While many articles depict educational inflexibility and injustice, authors across this Special Issue also highlight youth agency as they hack, bypass, revamp, and creatively resist, whereby they either expand space within formal education for climate action or move beyond it into alternative spaces. At times, young people appropriate educational knowledge and power in solidarity with marginalized groups through research and creative practices. In other cases, activists shift systems by disrupting disciplinarity to serve the justice and well-being of both land and oppressed communities. Where institutional timelines favor structured learning, discrete projects, and immediate, measurable outcomes, youth climate action often unfolds over long, uneven timescales, through waiting, endurance, repetition, solidarity, and care. These contributions also foreground temporal injustice, revealing how youth climate action unfolds across delayed, uneven, and often suspended timelines that clash with institutional demands for immediacy, visibility, and measurable impact. Such efforts challenge event-based models of political engagement and outcome-based understandings of action in climate education. Collectively, these articles share how the work of transforming education can emerge from young people themselves, where their knowledge and experience offer an expertise that calls into question formal systems.

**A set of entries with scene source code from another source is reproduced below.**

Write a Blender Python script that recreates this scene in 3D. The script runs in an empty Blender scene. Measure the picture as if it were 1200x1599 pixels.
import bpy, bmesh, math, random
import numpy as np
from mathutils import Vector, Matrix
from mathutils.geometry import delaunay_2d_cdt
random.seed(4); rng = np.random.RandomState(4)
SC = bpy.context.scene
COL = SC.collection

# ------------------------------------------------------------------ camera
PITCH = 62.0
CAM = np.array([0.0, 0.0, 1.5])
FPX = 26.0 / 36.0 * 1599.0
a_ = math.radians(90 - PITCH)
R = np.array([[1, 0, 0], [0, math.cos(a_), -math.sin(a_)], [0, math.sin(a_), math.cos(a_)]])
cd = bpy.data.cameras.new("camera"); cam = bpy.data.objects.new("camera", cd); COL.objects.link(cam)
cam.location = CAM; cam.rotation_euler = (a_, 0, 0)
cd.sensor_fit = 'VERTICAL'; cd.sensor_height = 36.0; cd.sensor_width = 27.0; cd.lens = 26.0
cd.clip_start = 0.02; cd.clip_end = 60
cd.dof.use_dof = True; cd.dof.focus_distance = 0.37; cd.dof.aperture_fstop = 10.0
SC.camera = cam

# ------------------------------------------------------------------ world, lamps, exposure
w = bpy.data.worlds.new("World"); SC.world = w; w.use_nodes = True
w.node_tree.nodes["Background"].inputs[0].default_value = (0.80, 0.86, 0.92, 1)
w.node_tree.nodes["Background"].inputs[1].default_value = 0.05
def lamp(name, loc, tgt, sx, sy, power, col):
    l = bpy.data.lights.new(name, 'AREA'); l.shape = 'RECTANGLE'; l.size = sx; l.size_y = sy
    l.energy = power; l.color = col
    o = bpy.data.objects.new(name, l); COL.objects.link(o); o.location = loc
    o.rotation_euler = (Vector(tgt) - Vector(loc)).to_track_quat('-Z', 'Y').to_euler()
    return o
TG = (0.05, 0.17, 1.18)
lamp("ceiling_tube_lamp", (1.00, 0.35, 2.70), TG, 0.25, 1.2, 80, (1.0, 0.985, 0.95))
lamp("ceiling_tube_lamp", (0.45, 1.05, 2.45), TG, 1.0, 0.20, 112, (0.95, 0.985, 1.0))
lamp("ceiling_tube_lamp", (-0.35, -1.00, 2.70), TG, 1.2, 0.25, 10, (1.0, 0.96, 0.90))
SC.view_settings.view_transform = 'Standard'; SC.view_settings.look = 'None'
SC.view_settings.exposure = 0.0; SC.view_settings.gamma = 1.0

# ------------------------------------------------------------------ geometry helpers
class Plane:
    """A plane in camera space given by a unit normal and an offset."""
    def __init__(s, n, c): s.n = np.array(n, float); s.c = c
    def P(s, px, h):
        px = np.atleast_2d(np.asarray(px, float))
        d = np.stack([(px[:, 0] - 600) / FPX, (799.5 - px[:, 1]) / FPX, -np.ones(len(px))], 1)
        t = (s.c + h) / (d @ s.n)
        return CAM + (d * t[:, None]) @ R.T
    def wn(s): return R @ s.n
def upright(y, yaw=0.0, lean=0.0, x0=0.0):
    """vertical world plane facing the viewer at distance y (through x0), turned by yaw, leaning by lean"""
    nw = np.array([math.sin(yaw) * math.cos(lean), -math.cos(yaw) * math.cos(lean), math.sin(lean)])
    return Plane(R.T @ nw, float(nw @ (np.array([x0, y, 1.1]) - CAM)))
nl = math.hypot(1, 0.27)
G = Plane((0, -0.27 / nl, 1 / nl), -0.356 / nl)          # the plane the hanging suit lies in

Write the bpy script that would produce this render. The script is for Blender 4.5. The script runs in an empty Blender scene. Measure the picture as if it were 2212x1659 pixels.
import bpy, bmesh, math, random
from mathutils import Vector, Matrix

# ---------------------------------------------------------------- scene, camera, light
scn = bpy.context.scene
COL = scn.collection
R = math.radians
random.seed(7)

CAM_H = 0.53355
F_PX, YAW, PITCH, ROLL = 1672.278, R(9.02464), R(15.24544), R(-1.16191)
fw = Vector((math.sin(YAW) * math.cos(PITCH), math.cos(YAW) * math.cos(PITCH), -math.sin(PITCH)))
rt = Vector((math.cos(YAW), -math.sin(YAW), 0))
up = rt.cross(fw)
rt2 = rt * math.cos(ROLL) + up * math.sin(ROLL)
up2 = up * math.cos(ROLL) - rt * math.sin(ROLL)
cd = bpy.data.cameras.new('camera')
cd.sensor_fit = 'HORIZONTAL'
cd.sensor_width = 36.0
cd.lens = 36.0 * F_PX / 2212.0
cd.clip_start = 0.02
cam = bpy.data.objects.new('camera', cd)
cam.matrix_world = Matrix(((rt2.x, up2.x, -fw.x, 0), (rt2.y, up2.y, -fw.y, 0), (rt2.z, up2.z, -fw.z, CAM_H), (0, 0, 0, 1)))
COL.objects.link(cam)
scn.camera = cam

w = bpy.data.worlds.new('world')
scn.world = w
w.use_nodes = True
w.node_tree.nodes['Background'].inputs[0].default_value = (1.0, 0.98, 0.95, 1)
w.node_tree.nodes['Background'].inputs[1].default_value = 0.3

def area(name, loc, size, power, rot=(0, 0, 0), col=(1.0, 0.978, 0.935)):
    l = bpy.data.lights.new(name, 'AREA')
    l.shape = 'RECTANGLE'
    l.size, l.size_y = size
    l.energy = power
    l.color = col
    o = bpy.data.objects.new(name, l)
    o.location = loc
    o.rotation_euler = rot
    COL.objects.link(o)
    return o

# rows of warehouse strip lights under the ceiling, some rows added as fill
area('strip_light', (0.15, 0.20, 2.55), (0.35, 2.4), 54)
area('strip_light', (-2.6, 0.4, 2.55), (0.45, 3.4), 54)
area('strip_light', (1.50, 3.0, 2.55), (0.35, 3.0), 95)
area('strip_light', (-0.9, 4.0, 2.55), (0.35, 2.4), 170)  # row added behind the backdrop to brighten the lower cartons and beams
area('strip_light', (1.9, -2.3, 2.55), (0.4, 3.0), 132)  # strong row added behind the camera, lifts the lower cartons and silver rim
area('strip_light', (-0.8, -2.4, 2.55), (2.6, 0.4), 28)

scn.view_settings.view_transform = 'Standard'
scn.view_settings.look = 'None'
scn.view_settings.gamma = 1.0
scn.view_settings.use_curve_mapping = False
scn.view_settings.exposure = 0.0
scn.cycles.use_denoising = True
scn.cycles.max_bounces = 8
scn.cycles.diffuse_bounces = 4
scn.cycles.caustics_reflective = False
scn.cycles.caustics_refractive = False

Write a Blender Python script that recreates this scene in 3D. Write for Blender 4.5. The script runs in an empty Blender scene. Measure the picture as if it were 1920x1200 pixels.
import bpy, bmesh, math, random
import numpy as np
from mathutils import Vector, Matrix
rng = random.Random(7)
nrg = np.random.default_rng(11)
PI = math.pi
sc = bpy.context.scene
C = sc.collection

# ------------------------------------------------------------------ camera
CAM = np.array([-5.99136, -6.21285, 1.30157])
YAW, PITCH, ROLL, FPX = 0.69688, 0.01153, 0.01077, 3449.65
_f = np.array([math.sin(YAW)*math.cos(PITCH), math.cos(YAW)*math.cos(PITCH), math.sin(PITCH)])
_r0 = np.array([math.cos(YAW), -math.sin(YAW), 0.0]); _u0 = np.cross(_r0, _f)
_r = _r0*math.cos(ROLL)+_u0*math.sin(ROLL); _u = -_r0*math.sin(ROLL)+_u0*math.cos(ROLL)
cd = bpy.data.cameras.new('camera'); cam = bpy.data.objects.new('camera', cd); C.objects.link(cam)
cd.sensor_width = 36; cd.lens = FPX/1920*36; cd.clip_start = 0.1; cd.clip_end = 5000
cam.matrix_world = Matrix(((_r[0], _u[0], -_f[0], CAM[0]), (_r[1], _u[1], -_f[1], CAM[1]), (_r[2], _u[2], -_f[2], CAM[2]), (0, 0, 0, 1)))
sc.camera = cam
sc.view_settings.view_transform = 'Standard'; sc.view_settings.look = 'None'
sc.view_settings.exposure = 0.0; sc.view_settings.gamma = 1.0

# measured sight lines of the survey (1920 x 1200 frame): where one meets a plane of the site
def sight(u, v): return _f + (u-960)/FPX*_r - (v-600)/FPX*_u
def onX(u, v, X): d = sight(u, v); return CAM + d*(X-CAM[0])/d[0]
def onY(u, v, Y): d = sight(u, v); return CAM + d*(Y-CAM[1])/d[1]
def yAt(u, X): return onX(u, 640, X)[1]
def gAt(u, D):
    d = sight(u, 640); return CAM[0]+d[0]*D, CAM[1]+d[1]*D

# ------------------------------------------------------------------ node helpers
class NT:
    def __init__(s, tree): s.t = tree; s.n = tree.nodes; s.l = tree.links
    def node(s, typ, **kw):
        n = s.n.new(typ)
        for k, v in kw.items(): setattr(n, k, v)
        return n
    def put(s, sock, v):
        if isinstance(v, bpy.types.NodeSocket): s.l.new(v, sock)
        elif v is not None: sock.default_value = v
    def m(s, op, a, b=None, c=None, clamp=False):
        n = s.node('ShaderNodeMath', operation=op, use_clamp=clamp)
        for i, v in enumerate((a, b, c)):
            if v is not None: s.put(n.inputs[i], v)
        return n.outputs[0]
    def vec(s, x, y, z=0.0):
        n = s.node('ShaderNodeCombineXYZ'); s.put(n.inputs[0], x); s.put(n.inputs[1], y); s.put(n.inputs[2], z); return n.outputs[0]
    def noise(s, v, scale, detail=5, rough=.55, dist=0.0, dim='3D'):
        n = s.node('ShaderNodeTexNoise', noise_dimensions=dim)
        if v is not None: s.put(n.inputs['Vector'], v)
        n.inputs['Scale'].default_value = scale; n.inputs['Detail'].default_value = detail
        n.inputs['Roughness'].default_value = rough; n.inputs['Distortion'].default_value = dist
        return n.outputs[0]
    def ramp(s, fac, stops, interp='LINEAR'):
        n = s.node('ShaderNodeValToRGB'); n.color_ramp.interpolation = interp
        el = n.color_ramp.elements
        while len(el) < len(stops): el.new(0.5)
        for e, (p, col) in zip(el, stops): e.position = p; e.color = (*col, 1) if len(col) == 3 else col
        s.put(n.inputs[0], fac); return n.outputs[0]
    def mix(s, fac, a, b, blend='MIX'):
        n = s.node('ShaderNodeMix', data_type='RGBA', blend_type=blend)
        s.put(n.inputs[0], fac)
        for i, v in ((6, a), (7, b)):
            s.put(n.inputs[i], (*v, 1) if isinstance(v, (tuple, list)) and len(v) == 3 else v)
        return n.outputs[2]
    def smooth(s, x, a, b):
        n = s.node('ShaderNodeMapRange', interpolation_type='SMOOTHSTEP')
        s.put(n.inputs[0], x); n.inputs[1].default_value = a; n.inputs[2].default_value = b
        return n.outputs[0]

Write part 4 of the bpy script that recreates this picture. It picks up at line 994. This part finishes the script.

Across the articles shared here, education systems are revealed as sites of both harm and possibility. As we continue in the current period of relative youth climate activism “silence,” we recommend that research stay within the tension between education’s complicity in extractive, colonial systems and its potential to be reworked from within and beyond institutional boundaries. We also recommend deepened consideration of the entanglements of climate activism with other forms of much needed social activism, including pro-Palestine solidarity, anti-imperialist resistance, worker strikes, human rights movements, Indigenous land and water, protection, and anti-pipeline activism. Attending not only to human activism but also the agencies of elements (earth, air, fire, and water), and of all beings, may deepen activism through integrative and relational responses to injustices. By more deeply understanding climate and other social movements intersectionally, solidaristically, and across human and more-than-human relations, education may be better positioned to respond to the deep roots of injustice toward healthier and more just futures for all.